A company that depends on one person is a risk, not an institution.
If the standard lives in one head, it leaves when that head does. The shift is from founder-led to governance-led.
Three things in practice. Standards in process. Sustainability targets, audit discipline, walk-away rules: documented, owned by roles. Develop the next generation. Hire for ethics and judgement. Give real decisions early. Distributed accountability. More than one person can structure a deal, sign off a build, hold the line.
Chair. Independent non-executive. Owns board effectiveness and the line between executive action and board oversight.
Chief Executive and operator partner. Rami Saadi. Owns strategy, the integrated model, and the standards.
Executive directors. Capital and delivery. Same accountable team across underwriting and build, by design.
Independent non-executive directors. Real estate finance, audit, sustainability. Chair the risk and remuneration committees. No operational mandate.
Audit and Risk. Independent NED chair. Financial reporting, controls, sustainability audit cycle.
Remuneration. Chair-led. Executive pay weighted to delivered outcomes, not announced ambitions.
Investment. CEO plus two NEDs. Monthly. Approves capital deployment above the executive threshold.

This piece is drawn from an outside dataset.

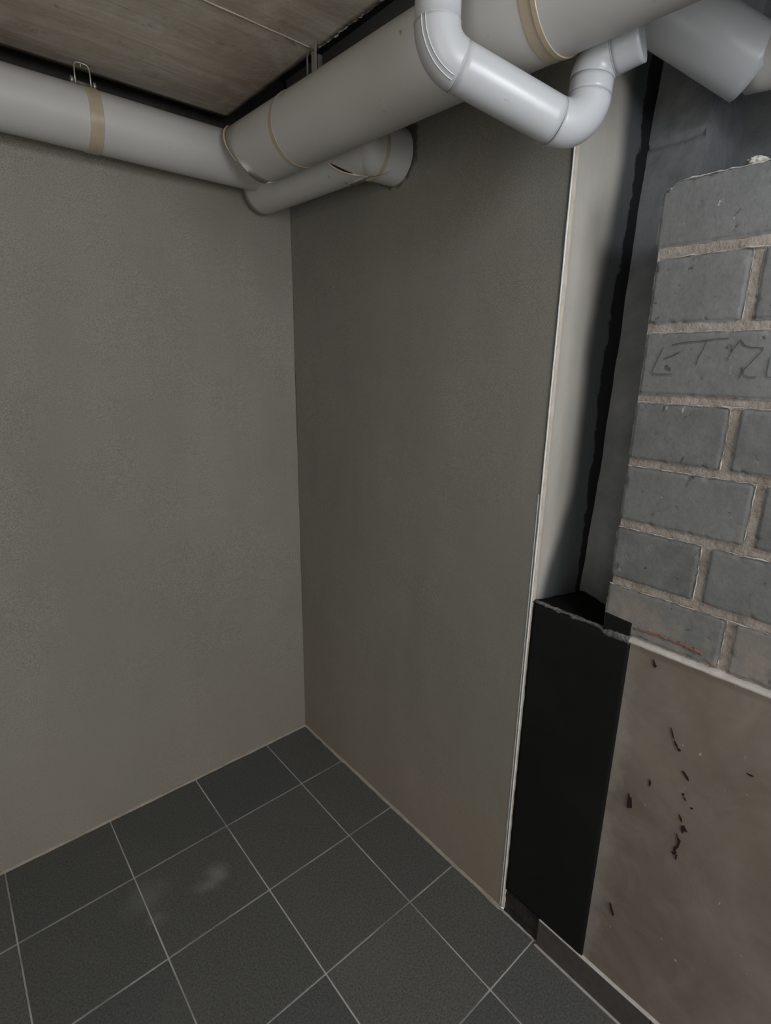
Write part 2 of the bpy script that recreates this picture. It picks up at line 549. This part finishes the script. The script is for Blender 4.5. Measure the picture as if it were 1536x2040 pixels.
p_ = link('dusty_lip', bm, m_bitdust, coat, True); p_['label'] = 'dusty grey worn lip'
bm = bmesh.new()
box(bm, -0.0035, 0.004, -1.307, -1.249, 0.986, 1.022)
for v in bm.verts:
    if v.co.z > 1.0 and v.co.y > -1.27: v.co.z += 0.004
bev(bm, 0.001, 1)
for v in bm.verts: v.co -= coat.location
link('lapped_patch', bm, m_bit, coat)

# brick wall --------------------------------------------------------------
bm = bmesh.new()
courses = [   # z0, z1, joints (brick splits), left end
    (0.993, 1.093, [-1.4785], -1.245),
    (1.109, 1.219, [-1.4165], -1.247),
    (1.235, 1.347, [-1.4800], -1.249),
    (1.361, 1.471, [-1.4215], -1.250),
    (1.486, 1.597, [-1.5000], -1.252),
    (1.612, 1.723, [-1.4130], -1.251),
    (1.741, 1.846, [-1.4900], -1.246),
]
def brick(bm, ya, yb, za, zb, seed, topbrick=False):
    """front face patch with rounded worn outline + sides; ya > yb"""
    nu = max(14, int((ya-yb)/0.0045)); nv = 25
    L_, H_ = ya-yb, zb-za
    def fn(u, v):
        cr = 0.030 if (topbrick and u < 0.3 and v > 0.5) else 0.012
        y = ya - L_*u; z = za + H_*v
        # rounded corners
        du = min(u, 1-u)*L_; dv = min(v, 1-v)*H_
        if du < cr and dv < cr:
            ku, kv = 1-du/cr, 1-dv/cr
            rr = math.hypot(ku, kv)
            if rr > 1:
                m_ = max(ku, kv)
                f = m_/rr
                ku2, kv2 = ku*f, kv*f
                y += (-1 if u < 0.5 else 1)*(ku-ku2)*cr
                z += (1 if v < 0.5 else -1)*(kv-kv2)*cr
        d = min(du, dv)
        edge = 1 if (u in (0, 1) or v in (0, 1)) else 0
        x = 0.0012*fbm(Vector((y*16, z*16, seed)), 3)
        k = max(0, 1-d/0.0045)
        x += 0.004*k*k*(0.6+0.4*noise.noise(Vector((y*60, z*60, seed))))
        if d < 0.010:
            nn = fbm(Vector((y*70, z*70, seed*3.1)), 3)
            x += max(0, nn-0.18)*0.03*(1-d/0.010)
        if edge:
            w_ = 0.0022*fbm(Vector((y*45, z*45, seed+9)), 3)
            if v in (0, 1): z += w_
            else: y += w_
            x += 0.003
        if topbrick and v > 0.5:
            z += (v-0.5)*2*0.006*fbm(Vector((y*12, 2, 3)), 3)
        return Vector((x, y, z))
    V = grid(bm, fn, nu, nv, flip=True)
    # sides going back
    ring = [V[i][0] for i in range(nu)] + [V[nu][j] for j in range(nv)] + [V[i][nv] for i in range(nu, 0, -1)] + [V[0][j] for j in range(nv, 0, -1)]
    back = [bm.verts.new(v.co + Vector((0.110, 0, 0))) for v in ring]
    for i in range(len(ring)):
        j = (i+1) % len(ring)
        bm.faces.new([ring[i], back[i], back[j], ring[j]])
sd = 0
for ci, (za, zb, js, yl) in enumerate(courses):
    ya = yl
    splits = list(js)
    y = js[-1]
    while y-0.2515 > YF+0.05:
        y -= 0.2515
        splits.append(y)
    splits.append(YF)
    for s_ in splits:
        sd += 1
        jt = 0.0065
        brick(bm, ya, s_+jt, za, zb, sd*1.7, ci == 6 and s_ == splits[0])
        ya = s_-jt
# pale squeezed-out mortar along the brick arrises
for (za, zb, js, yl) in courses:
    ys_ = yl
    pts = []
    for k in range(420):
        y = yl - 0.004 - 0.0025*k
        z = zb + (0.0012 if zb < 1.8 else -0.0005) + 0.0032*fbm(Vector((y*55, zb*9, 2)), 4)
        if zb > 1.8 and y > -1.275: z -= 0.9*(y+1.275)**2*40 + 0.002
        pts.append(Vector((0.0012 + 0.0012*noise.noise(Vector((y*70, zb, 0))), y, z)))
    sweep(bm, pts, lambda t, a, p: max(0.0001, 0.0017*(0.25+fbm(Vector((p.y*38, p.z*3, 5)), 4)*2.6)), 6, mi=2)
    for j in js:
        pts = [Vector((0.0016, j + 0.0062 + 0.003*fbm(Vector((z_*0.16, j*9, 1)), 3), za + (zb-za)*z_/30)) for z_ in range(31)]
        sweep(bm, pts, lambda t, a, p: max(0.0001, 0.0015*(0.25+fbm(Vector((p.y*30, p.z*45, 5)), 3)*2.4)), 6, mi=2)
# mortar bed
def mort(u, v):
    y = -1.252 + (YF+1.252)*u; z = 0.986 + (1.838-0.986)*v
    return Vector((0.0055 + 0.0030*fbm(Vector((y*26, z*34, 1)), 4) + 0.0015*fbm(Vector((y*8, z*90, 3)), 2), y, z))
grid(bm, mort, 700, 200, mi=1, flip=True)
box(bm, 0.012, 0.109, YF, -1.253, 0.986, 1.840, 1)
struct(link('wall_brick', bm, [m_brick, m_mortar, m_fin]))
# mortar dab on top of the wall
bm = bmesh.new()
bmesh.ops.create_icosphere(bm, subdivisions=4, radius=1)
for v in bm.verts:
    n_ = fbm(v.co*1.8, 3)
    v.co = Vector((v.co.x*0.03, v.co.y*0.016, v.co.z*0.0085))*(1+0.35*n_) + Vector((0.03, -1.382, 1.852))
tag(link('mortar_lump', bm, m_dust, None, True), 'pale rounded mortar lump on the top edge of the grey brick wall', 'mortar lump')
bm = bmesh.new()
bmesh.ops.create_icosphere(bm, subdivisions=4, radius=1)
for v in bm.verts:
    n_ = fbm(v.co*2.2+Vector((4, 1, 1)), 3)
    v.co = Vector((v.co.x*0.03, v.co.y*0.035, v.co.z*0.006))*(1+0.35*n_) + Vector((0.03, -1.435, 1.850))
tag(link('mortar_crumb', bm, m_dust, None, True), 'low flat mortar smear right of the rounded lump on the brick wall top', 'mortar smear')

# pencil writing on the third brick from the top
def stroke(bm, pts, wd=0.0016, x=-0.0022):
    P_ = [Vector((x, a, b)) for a, b in pts]
    # resample smoothly
    q = []
    for i in range(len(P_)-1):
        for k in range(6):
            q.append(P_[i].lerp(P_[i+1], k/6))
    q.append(P_[-1])
    q = [p + Vector((0, 0.0004*noise.noise(p*90), 0.0004*noise.noise(p*70+Vector((5, 0, 0))))) for p in q]
    sweep(bm, q, lambda t, a, p: wd*0.5*(0.75+0.35*noise.noise(p*160)), 6)
def pxy(px, py):   # reading of the photographed brick face at x = 0
    d = r2*((px-768)/1058.905) - u2*((py-1020)/1058.905) + fw
    t = -CAMPOS.x/d.x
    return (CAMPOS.y+d.y*t, CAMPOS.z+d.z*t)
K = 1536/296.0
def cp(*a): return [pxy(1240+x_/K*1.0, 640+y_/K) for x_, y_ in a]
bm = bmesh.new()
for s_ in (((435,265),(370,390),(312,520),(325,545),(400,548),(520,545)),
           ((515,248),(620,222),(860,200),(1000,180),(1110,176)),
           ((430,390),(520,360),(600,315)),
           ((890,180),(840,290),(785,390),(770,450)),
           ((1232,190),(1150,290),(1095,380),(1100,400)),
           ((1232,190),(1270,245),(1340,270),(1460,270),(1455,300),(1330,430),(1240,520),(1212,585)),
           ((1245,470),(1260,550),(1300,578),(1385,575)),
           ((1530,370),(1500,520),(1500,570),(1530,582),(1600,582))):
    stroke(bm, cp(*s_))
tag(link('pencil_writing', bm, m_ink), 'thin dark pencilled letters ET and a scrawl across one grey brick', 'writing')
bm = bmesh.new()
prev = None
def redline(u, v):
    px = 1263 + 135*u
    wv = 1.5 + 3.5*abs(noise.noise(Vector((u*14, 2, 2)))) + 2.5*u*u
    py = 1252 + 32*u + 18*u*u + (v-0.5)*2*wv + 2.0*noise.noise(Vector((u*9, 6, 1)))
    y, z = pxy(px, py)
    return Vector((-0.0018 + 0.001*noise.noise(Vector((y*80, z*80, 0))), y, z + 0.0015*noise.noise(Vector((y*90, 0, v)))))
grid(bm, redline, 90, 2)
bmesh.ops.recalc_face_normals(bm, faces=bm.faces)
r = bmesh.ops.extrude_face_region(bm, geom=list(bm.faces))
for v in [q for q in r['geom'] if isinstance(q, bmesh.types.BMVert)]: v.co.x += 0.003
tag(link('chalk_line', bm, m_red), 'faded red marking line along the bottom of the lowest brick', 'marking line')

# white filler strip capping the plinth
bm = bmesh.new()
def strip(u, v):
    y = -1.309 + (YF+1.309)*u
    a = v*PI
    w1 = 0.0075*(1+0.35*fbm(Vector((y*35, 3, 1)), 3))
    return Vector((0.006 - 0.0135*math.sin(a) , y, 0.984 + w1*(-math.cos(a)) + 0.001*fbm(Vector((y*20, 7, 1)), 3)))
grid(bm, strip, 500, 8, flip=True)
struct(link('trim_3', bm, m_lip))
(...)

Nominations. Chair-led. Board succession and next-generation development.
Quarterly board. Monthly Investment Committee. Annual strategy review. Annual sustainability audit signed off at year-end.
Reserved for the board: strategy, capital structure, acquisitions and disposals above the eight-figure threshold, senior executive appointments, annual report and accounts, sustainability standards and the audit cycle, and any deviation from documented standards. Everything else is delegated.
The structure is what makes the standard outlast the founder.